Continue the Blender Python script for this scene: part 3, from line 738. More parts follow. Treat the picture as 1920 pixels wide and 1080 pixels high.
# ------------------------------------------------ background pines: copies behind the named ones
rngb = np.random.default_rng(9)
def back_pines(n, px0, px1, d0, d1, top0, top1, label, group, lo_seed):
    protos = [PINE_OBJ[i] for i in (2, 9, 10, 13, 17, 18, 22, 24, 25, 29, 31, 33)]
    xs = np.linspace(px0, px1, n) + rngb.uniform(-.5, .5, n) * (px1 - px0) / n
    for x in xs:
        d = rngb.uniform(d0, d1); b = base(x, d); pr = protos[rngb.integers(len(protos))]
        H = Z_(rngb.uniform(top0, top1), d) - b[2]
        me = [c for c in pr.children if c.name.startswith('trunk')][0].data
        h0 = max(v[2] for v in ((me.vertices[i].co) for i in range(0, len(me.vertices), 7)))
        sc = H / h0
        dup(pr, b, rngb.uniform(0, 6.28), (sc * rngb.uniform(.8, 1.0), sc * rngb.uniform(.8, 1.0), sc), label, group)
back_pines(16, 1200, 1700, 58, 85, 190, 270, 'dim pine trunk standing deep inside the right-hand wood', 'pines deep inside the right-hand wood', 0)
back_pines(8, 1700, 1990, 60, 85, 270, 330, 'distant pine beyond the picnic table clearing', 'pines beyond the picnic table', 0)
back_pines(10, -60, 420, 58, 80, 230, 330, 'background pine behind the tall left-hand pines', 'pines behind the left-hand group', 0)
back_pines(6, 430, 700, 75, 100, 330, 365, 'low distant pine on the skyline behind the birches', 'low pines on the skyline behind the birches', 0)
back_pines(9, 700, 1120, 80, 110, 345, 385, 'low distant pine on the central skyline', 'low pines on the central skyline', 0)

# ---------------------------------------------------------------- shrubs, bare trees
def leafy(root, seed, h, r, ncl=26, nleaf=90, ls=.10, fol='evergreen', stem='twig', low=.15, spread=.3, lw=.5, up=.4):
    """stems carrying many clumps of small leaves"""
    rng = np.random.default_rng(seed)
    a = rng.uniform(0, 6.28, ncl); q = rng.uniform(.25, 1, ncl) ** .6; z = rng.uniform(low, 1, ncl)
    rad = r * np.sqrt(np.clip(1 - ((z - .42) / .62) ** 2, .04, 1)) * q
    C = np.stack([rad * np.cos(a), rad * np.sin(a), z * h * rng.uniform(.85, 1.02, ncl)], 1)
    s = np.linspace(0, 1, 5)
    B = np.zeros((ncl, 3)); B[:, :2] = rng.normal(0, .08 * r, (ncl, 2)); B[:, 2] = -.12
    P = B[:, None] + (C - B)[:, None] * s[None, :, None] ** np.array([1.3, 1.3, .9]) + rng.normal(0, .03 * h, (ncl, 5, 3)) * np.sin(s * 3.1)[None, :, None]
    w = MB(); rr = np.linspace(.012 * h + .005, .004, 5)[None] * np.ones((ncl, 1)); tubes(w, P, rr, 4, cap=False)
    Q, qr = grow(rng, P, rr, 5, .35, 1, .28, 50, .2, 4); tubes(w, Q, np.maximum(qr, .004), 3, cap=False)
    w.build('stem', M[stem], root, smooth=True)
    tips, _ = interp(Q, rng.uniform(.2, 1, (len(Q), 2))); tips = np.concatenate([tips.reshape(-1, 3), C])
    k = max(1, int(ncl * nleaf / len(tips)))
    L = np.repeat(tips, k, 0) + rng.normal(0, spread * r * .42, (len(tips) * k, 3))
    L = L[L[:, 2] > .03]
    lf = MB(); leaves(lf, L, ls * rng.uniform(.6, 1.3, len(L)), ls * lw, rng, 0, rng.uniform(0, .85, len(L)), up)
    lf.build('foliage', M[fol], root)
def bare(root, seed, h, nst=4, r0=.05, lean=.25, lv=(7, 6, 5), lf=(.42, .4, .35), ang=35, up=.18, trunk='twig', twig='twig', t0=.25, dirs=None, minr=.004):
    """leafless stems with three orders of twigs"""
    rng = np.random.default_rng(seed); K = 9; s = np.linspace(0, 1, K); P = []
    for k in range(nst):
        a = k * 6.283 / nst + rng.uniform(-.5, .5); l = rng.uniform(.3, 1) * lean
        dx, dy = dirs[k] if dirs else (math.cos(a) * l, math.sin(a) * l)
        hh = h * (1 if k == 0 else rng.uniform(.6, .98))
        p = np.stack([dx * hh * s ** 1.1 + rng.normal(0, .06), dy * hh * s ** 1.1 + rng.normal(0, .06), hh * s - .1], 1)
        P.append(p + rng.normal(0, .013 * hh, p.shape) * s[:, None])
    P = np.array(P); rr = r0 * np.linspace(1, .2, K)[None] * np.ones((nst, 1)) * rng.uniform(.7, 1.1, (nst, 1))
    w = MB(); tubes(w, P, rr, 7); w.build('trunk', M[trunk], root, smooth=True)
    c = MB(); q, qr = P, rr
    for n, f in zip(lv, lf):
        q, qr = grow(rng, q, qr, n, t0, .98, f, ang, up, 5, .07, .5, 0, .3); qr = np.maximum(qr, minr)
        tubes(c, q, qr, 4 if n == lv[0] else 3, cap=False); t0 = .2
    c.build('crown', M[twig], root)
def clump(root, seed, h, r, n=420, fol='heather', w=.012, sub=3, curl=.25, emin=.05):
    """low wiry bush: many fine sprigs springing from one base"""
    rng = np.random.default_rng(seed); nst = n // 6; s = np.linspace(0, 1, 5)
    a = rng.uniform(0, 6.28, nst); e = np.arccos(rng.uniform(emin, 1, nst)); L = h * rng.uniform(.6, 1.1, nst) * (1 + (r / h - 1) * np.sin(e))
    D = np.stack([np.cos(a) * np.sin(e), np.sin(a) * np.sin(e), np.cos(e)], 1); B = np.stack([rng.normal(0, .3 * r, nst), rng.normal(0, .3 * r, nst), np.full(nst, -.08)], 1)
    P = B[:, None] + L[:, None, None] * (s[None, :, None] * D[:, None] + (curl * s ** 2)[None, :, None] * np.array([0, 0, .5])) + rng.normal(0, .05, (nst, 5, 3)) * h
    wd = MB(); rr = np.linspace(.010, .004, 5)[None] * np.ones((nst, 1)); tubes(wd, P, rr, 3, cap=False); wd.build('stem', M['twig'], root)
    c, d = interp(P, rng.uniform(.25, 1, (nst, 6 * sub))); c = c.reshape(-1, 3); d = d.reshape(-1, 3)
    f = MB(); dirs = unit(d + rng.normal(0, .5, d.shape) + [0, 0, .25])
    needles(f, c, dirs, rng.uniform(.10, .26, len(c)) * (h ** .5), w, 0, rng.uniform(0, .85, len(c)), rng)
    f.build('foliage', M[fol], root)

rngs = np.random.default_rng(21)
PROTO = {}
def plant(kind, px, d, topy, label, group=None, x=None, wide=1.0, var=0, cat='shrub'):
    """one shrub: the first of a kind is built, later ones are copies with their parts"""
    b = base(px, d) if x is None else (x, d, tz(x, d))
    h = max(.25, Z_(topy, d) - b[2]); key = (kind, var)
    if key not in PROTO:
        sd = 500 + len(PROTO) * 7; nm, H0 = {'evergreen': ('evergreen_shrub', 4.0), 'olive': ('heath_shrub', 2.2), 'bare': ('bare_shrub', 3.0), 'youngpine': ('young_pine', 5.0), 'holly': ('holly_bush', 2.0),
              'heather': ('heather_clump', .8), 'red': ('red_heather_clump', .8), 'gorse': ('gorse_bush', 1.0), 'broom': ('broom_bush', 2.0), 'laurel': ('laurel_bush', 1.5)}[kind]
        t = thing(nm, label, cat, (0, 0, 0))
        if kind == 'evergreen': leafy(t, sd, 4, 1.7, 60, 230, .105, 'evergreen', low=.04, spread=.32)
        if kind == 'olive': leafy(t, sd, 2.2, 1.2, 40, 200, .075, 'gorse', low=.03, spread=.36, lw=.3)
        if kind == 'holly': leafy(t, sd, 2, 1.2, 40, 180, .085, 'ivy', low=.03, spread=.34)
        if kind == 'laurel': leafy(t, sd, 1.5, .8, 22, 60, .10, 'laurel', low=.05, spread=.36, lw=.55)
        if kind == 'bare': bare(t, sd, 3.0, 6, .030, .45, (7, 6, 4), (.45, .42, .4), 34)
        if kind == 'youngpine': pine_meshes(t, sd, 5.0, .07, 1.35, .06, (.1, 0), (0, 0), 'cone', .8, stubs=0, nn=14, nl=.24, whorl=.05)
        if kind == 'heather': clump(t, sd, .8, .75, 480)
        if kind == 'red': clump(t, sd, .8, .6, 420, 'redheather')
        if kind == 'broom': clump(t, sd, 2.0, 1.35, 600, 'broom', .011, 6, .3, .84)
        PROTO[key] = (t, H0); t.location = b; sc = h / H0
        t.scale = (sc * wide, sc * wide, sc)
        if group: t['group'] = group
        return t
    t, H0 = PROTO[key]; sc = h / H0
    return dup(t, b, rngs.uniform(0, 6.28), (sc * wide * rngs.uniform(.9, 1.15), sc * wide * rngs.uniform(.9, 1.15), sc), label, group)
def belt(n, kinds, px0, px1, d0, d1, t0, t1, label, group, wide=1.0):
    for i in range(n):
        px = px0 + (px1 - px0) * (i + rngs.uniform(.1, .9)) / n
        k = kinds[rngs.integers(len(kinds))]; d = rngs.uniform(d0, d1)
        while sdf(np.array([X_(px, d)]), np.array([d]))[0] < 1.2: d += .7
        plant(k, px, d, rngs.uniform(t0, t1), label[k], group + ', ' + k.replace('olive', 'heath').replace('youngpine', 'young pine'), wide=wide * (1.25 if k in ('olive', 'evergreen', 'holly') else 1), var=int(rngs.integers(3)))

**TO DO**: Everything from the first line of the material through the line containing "back_pines(9, 700, 1120, 80, 110, 345, 385, 'low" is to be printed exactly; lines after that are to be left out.

**TASK ANSWER**:
Continue the Blender Python script for this scene: part 3, from line 738. More parts follow. Treat the picture as 1920 pixels wide and 1080 pixels high.
# ------------------------------------------------ background pines: copies behind the named ones
rngb = np.random.default_rng(9)
def back_pines(n, px0, px1, d0, d1, top0, top1, label, group, lo_seed):
    protos = [PINE_OBJ[i] for i in (2, 9, 10, 13, 17, 18, 22, 24, 25, 29, 31, 33)]
    xs = np.linspace(px0, px1, n) + rngb.uniform(-.5, .5, n) * (px1 - px0) / n
    for x in xs:
        d = rngb.uniform(d0, d1); b = base(x, d); pr = protos[rngb.integers(len(protos))]
        H = Z_(rngb.uniform(top0, top1), d) - b[2]
        me = [c for c in pr.children if c.name.startswith('trunk')][0].data
        h0 = max(v[2] for v in ((me.vertices[i].co) for i in range(0, len(me.vertices), 7)))
        sc = H / h0
        dup(pr, b, rngb.uniform(0, 6.28), (sc * rngb.uniform(.8, 1.0), sc * rngb.uniform(.8, 1.0), sc), label, group)
back_pines(16, 1200, 1700, 58, 85, 190, 270, 'dim pine trunk standing deep inside the right-hand wood', 'pines deep inside the right-hand wood', 0)
back_pines(8, 1700, 1990, 60, 85, 270, 330, 'distant pine beyond the picnic table clearing', 'pines beyond the picnic table', 0)
back_pines(10, -60, 420, 58, 80, 230, 330, 'background pine behind the tall left-hand pines', 'pines behind the left-hand group', 0)
back_pines(6, 430, 700, 75, 100, 330, 365, 'low distant pine on the skyline behind the birches', 'low pines on the skyline behind the birches', 0)
back_pines(9, 700, 1120, 80, 110, 345, 385, 'low distant pine on the central skyline', 'low pines on the central skyline', 0)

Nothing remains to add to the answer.